• _WORK REQUIRED_: Retype everything in the listing, leaving each line exactly as it is.

::::

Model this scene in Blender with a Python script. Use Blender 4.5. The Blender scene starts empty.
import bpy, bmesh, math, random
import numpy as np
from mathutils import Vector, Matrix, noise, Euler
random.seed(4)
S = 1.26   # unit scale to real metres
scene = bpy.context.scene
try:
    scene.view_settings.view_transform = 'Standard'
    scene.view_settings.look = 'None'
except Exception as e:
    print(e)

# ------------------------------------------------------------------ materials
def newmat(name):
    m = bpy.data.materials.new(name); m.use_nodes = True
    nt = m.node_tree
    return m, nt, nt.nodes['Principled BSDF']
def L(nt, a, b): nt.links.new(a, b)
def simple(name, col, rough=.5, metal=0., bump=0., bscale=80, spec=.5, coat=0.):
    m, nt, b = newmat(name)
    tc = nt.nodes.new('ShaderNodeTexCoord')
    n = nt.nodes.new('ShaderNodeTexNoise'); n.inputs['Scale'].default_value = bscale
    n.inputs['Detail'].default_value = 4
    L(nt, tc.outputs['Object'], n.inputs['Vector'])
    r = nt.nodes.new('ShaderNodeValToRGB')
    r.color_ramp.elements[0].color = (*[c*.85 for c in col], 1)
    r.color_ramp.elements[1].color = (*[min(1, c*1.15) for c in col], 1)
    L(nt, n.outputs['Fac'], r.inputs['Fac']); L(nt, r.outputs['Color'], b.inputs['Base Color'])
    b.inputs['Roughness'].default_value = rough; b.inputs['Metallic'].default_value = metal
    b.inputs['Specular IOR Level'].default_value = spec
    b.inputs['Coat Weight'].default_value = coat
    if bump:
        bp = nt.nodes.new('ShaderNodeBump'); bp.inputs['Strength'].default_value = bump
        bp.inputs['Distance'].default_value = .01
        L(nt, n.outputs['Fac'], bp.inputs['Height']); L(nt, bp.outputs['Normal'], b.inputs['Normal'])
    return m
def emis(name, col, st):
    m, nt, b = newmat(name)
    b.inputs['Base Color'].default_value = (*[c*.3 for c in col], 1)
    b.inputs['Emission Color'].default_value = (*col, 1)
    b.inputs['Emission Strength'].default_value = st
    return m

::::

• _RESPONSE TO THIS TASK_:
Model this scene in Blender with a Python script. Use Blender 4.5. The Blender scene starts empty.
import bpy, bmesh, math, random
import numpy as np
from mathutils import Vector, Matrix, noise, Euler
random.seed(4)
S = 1.26   # unit scale to real metres
scene = bpy.context.scene
try:
    scene.view_settings.view_transform = 'Standard'
    scene.view_settings.look = 'None'
except Exception as e:
    print(e)

# ------------------------------------------------------------------ materials
def newmat(name):
    m = bpy.data.materials.new(name); m.use_nodes = True
    nt = m.node_tree
    return m, nt, nt.nodes['Principled BSDF']
def L(nt, a, b): nt.links.new(a, b)
def simple(name, col, rough=.5, metal=0., bump=0., bscale=80, spec=.5, coat=0.):
    m, nt, b = newmat(name)
    tc = nt.nodes.new('ShaderNodeTexCoord')
    n = nt.nodes.new('ShaderNodeTexNoise'); n.inputs['Scale'].default_value = bscale
    n.inputs['Detail'].default_value = 4
    L(nt, tc.outputs['Object'], n.inputs['Vector'])
    r = nt.nodes.new('ShaderNodeValToRGB')
    r.color_ramp.elements[0].color = (*[c*.85 for c in col], 1)
    r.color_ramp.elements[1].color = (*[min(1, c*1.15) for c in col], 1)
    L(nt, n.outputs['Fac'], r.inputs['Fac']); L(nt, r.outputs['Color'], b.inputs['Base Color'])
    b.inputs['Roughness'].default_value = rough; b.inputs['Metallic'].default_value = metal
    b.inputs['Specular IOR Level'].default_value = spec
    b.inputs['Coat Weight'].default_value = coat
    if bump:
        bp = nt.nodes.new('ShaderNodeBump'); bp.inputs['Strength'].default_value = bump
        bp.inputs['Distance'].default_value = .01
        L(nt, n.outputs['Fac'], bp.inputs['Height']); L(nt, bp.outputs['Normal'], b.inputs['Normal'])
    return m
def emis(name, col, st):
    m, nt, b = newmat(name)
    b.inputs['Base Color'].default_value = (*[c*.3 for c in col], 1)
    b.inputs['Emission Color'].default_value = (*col, 1)
    b.inputs['Emission Strength'].default_value = st
    return m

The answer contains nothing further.